Moi, je dirai un ploc, d'autres vous affirmeraient qu'il s'agit d'un bang. Enfin, tout dépend de la grosseur de
l'éprouvette ou de la proximité de l'observateur.
Cela scientifiquement expliqué, retournons en vacances.
Il existe des individus qui ne peuvent se passer, même un instant, de leur précieuse cigarette et tout interdit fait ressortir en eux un sentiment de révolte qui les incite parfois à passer outre la plus élémentaire prévention.
Cet après-midi là, dans la région de Mivatn, de nombreux touristes ont débarqué de gros autocars 4x4. A peine dehors,appareils photos en bandoulière, ils passent d'un solfatares à un cratère de boue bouillonnante en  mitraillant à tout-va.
Des panneaux, en différentes langues accompagnées de silhouettes expressives, informent le béotien du danger de brûlures et le maintiennent en théorie à distance. 
S'approche alors un personnage haut en couleurs. Un clone d'hercule Poireau mâtiné Cyranno de bergerac.
En short et espadrilles, le gilet de reporter truffé d'appareils photos, coiffé d'un bob du plus bel effet avec à la bouche... un gros cigare type Baton de chaise.
Cigare allumé, je précise. 
"Surtout soit prudent chérie, ne t'approche pas trop près et fais attention de ne pas te salir !"

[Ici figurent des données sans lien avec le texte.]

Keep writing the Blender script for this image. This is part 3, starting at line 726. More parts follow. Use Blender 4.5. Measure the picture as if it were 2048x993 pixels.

Sage recommandation d'une épouse à l'accent bruxellois à couper au couteau.
Pour provoquer une détonation, il faut que le mélange air / hydrogène soit bien précis. Trop loin de la source, le mélange est trop pauvre, il ne se passe rien.
Trop près, c'est justement le cas pour réaliser un gros plan, il se passe toujours quelque chose...
Je met sciemment des points de suspension pour m'éloigner.
Un boom magistral, comme de ces coups de canon que l'on tire pour annoncer une naissance princière, emplit la vallée.
La tronche noire de boue, le cigare éclaté toujours en bouche, les vêtements en loques, le bob encore à tournoyer dans les airs, le malheureux photographe se retrouve à dix mètres de son briquet improvisé.
L’œil à la fois hagard et interrogateur, il reste fixé sur ce qui reste du monticule d'où s'échappe toujours des volutes de fumée.
L'explosion a littéralement rasé le solfatare qui habituellement ressemble à une énorme termitière.
Ceux des touristes qui n'ont pas assisté directement à la scène croient à un bang supersonique d'une patrouille de l'OTAN et dressent la tête au ciel pour apercevoir un éventuel chasseur avec ce type de réflexion empreinte de courrou :
"Quel est le connard qui vient troubler cet Eden écologique !"
Ceux qui avaient assisté au vol plané et étaient d'impénitents fumeurs s'empressent d'écraser leur mégots.
Un rigolo qui a hurler " C'est les gaz !" laisse planer un doute sur l'origine de l'explosion. Tout le monde se regarde en chien de faience.

La gazette nationale, trop contente d'avoir un scoop à se mettre sous la dent, donna des nouvelles de l'infortuné.
Quelques brûlures de peau superficielles, des hématomes à la pelle, la tignasse roussie et une envie de fumer
dorénavant que les harengs de la mer du nord.